»»

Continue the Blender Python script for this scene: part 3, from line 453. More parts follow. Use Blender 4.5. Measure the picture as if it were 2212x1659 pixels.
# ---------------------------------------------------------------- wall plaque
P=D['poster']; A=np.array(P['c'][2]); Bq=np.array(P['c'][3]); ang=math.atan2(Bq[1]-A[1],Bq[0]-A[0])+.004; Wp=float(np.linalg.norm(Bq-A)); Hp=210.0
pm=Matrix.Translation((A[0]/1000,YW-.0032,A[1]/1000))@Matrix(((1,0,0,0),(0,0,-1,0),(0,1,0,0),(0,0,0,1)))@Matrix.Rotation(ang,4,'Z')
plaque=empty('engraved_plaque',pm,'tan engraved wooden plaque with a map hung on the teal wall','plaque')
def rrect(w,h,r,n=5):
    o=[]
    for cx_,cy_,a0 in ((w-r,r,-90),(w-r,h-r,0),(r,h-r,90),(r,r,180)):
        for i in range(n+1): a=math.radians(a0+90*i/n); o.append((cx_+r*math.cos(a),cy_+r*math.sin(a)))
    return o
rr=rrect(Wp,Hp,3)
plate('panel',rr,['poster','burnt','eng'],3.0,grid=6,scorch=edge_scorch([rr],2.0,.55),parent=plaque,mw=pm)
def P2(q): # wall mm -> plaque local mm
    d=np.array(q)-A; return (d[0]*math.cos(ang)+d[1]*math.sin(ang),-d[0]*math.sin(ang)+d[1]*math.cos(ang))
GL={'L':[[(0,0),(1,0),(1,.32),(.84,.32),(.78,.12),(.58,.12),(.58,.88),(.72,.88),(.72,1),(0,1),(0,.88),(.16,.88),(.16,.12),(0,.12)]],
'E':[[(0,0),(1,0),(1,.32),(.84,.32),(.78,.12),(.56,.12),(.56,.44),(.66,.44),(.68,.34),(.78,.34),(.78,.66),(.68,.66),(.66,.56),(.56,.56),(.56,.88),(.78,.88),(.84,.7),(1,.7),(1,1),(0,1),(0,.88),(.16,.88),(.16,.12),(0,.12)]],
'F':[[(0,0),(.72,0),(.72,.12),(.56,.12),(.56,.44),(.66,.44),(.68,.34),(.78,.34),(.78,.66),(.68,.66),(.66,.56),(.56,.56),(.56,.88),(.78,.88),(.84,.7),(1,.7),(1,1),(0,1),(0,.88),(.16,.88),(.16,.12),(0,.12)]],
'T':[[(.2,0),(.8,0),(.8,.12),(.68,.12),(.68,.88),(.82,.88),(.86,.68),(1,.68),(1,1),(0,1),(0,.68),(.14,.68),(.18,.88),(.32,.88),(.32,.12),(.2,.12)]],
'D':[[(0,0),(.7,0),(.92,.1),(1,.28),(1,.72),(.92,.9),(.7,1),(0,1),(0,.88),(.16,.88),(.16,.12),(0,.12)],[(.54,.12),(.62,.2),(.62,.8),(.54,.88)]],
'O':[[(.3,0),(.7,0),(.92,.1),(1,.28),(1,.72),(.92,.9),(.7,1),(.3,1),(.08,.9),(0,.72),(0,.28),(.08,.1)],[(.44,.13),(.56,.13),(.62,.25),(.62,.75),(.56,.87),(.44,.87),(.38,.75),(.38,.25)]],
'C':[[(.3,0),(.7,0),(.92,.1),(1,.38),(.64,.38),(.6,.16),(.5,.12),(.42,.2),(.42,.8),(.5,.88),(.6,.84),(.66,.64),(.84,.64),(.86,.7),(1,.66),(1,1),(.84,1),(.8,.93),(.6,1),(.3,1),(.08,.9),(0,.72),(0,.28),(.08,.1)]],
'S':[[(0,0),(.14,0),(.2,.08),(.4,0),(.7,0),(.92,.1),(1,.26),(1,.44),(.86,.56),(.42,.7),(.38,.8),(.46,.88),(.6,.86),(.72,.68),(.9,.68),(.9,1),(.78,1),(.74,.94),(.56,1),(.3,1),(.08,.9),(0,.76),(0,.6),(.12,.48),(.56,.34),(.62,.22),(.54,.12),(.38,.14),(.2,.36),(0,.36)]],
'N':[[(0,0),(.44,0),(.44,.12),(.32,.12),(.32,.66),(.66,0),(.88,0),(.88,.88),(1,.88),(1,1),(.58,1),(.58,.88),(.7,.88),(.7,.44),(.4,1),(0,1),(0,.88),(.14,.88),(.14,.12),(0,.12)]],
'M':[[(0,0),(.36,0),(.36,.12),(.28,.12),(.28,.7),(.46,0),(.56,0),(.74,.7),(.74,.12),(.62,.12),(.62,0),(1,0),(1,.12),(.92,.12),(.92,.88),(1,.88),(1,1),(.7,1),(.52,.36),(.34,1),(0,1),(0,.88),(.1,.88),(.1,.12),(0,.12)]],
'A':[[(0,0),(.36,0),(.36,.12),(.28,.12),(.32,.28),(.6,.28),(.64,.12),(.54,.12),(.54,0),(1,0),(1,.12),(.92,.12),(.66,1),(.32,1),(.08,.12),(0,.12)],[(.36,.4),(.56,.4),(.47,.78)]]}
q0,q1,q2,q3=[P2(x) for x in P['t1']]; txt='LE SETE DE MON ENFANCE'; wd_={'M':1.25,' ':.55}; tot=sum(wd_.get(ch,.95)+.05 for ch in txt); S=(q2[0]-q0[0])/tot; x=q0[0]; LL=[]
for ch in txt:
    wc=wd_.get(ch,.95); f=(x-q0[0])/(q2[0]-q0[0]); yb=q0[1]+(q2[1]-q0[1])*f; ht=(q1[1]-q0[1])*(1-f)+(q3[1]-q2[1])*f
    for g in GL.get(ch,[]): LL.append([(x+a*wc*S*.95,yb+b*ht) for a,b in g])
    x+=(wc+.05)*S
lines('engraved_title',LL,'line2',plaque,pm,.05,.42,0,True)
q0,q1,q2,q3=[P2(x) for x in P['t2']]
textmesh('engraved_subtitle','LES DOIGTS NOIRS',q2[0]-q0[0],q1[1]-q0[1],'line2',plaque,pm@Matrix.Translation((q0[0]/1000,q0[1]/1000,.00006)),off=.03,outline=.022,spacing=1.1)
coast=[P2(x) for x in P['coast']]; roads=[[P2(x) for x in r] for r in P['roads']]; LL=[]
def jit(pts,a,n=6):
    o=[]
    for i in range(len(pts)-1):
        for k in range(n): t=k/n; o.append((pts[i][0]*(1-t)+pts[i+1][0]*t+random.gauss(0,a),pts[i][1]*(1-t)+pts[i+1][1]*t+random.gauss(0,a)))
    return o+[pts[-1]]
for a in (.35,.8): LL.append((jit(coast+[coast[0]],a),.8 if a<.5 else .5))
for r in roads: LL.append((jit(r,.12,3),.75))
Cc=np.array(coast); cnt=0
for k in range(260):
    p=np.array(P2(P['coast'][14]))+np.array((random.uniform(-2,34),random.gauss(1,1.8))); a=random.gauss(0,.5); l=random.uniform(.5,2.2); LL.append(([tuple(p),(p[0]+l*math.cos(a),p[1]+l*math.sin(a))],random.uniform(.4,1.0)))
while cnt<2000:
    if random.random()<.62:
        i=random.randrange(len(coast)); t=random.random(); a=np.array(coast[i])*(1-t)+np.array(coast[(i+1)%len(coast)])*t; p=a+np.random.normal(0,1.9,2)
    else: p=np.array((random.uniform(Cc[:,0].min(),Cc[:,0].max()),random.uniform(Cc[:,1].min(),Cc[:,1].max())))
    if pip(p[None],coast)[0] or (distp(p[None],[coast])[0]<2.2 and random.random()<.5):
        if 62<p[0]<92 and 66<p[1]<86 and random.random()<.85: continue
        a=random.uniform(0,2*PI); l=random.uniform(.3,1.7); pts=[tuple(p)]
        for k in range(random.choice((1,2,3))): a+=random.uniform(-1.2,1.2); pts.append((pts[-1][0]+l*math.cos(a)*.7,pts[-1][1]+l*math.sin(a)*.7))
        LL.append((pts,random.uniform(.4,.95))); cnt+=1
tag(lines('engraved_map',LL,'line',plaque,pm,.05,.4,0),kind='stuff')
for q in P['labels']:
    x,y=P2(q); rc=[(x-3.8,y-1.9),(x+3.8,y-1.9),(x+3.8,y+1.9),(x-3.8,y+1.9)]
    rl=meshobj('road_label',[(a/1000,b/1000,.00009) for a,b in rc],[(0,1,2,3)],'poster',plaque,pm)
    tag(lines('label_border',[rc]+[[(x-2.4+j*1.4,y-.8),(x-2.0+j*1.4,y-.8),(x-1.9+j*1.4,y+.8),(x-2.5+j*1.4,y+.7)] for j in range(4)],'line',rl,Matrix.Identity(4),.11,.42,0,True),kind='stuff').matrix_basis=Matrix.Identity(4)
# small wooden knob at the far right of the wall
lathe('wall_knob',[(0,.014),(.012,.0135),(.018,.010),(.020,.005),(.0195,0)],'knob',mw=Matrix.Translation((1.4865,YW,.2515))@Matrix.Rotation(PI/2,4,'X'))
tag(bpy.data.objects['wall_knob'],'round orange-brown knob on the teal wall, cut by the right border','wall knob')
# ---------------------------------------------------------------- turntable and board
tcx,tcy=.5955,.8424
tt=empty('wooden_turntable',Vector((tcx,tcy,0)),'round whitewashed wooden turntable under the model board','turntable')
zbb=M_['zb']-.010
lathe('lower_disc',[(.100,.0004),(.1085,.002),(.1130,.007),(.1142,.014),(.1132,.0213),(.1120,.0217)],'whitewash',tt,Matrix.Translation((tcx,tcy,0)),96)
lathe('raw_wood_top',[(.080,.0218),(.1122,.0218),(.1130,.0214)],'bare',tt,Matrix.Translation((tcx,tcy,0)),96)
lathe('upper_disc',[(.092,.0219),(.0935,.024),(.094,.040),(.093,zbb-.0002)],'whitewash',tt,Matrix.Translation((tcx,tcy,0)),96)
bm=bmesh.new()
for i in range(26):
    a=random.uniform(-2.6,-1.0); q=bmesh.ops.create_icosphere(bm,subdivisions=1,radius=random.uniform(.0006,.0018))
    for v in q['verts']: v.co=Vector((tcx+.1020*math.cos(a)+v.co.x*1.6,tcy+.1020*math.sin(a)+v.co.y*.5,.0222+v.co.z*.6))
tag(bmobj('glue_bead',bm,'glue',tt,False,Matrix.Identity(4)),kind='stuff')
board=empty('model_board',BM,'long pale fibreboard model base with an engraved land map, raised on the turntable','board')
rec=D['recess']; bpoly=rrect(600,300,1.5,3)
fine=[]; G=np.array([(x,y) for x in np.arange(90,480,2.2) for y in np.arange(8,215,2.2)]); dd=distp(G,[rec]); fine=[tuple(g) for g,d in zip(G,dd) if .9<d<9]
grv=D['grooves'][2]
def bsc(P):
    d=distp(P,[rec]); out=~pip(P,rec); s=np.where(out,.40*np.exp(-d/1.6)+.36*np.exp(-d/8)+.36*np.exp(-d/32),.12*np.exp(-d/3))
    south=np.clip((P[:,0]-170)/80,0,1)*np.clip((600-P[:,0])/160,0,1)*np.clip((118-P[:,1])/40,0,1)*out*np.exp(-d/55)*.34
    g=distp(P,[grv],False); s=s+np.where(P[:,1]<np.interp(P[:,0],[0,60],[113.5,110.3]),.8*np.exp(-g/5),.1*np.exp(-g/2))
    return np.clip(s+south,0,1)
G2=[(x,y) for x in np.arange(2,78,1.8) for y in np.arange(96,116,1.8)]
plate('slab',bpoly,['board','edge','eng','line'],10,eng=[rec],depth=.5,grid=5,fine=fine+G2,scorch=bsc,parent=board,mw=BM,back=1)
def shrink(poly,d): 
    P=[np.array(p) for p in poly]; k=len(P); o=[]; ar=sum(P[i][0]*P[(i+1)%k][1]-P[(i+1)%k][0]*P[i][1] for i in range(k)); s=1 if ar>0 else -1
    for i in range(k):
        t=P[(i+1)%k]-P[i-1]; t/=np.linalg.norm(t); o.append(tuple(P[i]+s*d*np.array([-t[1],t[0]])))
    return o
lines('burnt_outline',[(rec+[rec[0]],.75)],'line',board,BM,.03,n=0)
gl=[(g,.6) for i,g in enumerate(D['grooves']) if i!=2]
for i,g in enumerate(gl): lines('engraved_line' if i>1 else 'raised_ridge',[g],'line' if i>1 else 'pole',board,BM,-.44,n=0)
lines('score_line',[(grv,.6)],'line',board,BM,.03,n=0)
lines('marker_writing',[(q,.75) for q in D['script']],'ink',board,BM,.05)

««

Instruction » From the data above, copy each line that holds "script".

The answer »
Continue the Blender Python script for this scene: part 3, from line 453. More parts follow. Use Blender 4.5. Measure the picture as if it were 2212x1659 pixels.
lines('marker_writing',[(q,.75) for q in D['script']],'ink',board,BM,.05)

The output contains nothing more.